Photo courtesy of 345th District Court

Judge Stephen Yelenosky has reversed the Las Brisas air permit.

So did the TCEQ simply rubber-stamp a coal plant that wasn’t up to standards? “Let’s just say I’ve never heard of the TCEQ denying an air permit to a power plant,” Fonken says. “I mean, here we had a recommendation to the TCEQ from the administrative law judges that they shouldn’t issue this permit as is, and they went ahead and did it anyways. And I think that’s just the standard practice there.”

The reversal of the air permit puts Las Brisas in the same league as several other proposed coal power plants in Texas, which is to say, mostly stalled. Another proposed petroleum coke power plant on the Gulf Coast allowed its permit to start construction expire in February.

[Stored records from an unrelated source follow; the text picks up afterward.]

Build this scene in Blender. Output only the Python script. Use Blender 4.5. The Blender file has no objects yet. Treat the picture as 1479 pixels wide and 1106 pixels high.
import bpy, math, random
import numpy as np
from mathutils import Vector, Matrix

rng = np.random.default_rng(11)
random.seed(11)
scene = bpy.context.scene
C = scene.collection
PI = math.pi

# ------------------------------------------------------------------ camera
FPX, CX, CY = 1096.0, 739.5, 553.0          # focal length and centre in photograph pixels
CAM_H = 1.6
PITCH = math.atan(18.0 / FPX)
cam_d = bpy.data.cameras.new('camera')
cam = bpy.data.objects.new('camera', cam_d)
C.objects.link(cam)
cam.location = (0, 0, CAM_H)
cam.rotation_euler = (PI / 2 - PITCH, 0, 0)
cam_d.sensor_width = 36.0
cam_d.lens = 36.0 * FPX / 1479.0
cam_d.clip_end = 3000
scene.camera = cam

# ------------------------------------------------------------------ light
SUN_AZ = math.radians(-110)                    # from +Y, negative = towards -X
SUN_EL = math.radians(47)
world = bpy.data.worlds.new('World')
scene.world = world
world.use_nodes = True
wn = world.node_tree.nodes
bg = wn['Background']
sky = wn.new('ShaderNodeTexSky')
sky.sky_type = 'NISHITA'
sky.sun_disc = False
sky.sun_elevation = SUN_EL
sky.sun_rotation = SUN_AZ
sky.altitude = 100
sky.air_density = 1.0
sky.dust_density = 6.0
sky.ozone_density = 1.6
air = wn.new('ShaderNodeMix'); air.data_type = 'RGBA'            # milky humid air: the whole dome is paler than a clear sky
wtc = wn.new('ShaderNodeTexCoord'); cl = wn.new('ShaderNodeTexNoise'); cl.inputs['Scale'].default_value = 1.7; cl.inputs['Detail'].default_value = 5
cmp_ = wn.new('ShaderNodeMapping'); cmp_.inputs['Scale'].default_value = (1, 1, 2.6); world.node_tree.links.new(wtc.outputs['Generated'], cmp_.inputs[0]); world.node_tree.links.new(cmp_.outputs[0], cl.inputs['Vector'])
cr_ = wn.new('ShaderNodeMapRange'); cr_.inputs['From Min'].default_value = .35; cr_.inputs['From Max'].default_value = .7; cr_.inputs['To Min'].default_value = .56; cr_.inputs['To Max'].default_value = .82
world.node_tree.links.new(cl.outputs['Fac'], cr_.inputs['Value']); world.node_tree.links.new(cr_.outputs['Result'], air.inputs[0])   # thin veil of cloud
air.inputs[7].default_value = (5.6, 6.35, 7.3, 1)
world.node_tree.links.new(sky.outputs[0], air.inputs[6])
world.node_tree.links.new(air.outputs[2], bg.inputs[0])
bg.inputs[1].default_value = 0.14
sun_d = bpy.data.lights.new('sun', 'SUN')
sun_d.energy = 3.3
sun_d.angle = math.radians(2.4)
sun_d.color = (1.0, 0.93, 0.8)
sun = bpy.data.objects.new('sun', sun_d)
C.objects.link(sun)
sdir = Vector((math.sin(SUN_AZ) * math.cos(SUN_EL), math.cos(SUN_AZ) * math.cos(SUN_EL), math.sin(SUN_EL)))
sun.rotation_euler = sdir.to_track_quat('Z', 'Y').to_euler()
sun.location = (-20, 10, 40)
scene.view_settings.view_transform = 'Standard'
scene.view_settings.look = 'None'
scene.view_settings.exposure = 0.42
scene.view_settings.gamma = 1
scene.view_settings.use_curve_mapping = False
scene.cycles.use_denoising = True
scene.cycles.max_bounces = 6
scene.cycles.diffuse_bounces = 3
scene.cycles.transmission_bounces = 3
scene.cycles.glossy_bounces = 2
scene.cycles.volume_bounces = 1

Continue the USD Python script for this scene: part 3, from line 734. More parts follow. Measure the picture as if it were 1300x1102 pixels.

And the proposed White Stallion power plant in Matagorda County, which would use both coal and petroleum coke, doesn’t have a water permit to operate from the Lower Coloardo River Authority, though it did survive a recent battle over its air permit at the TCEQ. (The plant is now looking at a dry cooling system that uses groundwater instead.)

“I think with the climate right now — natural gas being low, renewables being so much more competitive, and the EPA finally tightening down on some overdue protections to these types of power plants, you just don’t have people lining up to build [coal power plants],” Fonken says. “These are just kinda the last few, the stragglers.”

Now the air permit goes back to the TCEQ. “Hopefully we’ll have a says in what happens,” Fonken says. “We think they need to make corrections to their application and go through public notice again, because the changes are going to be substantial.”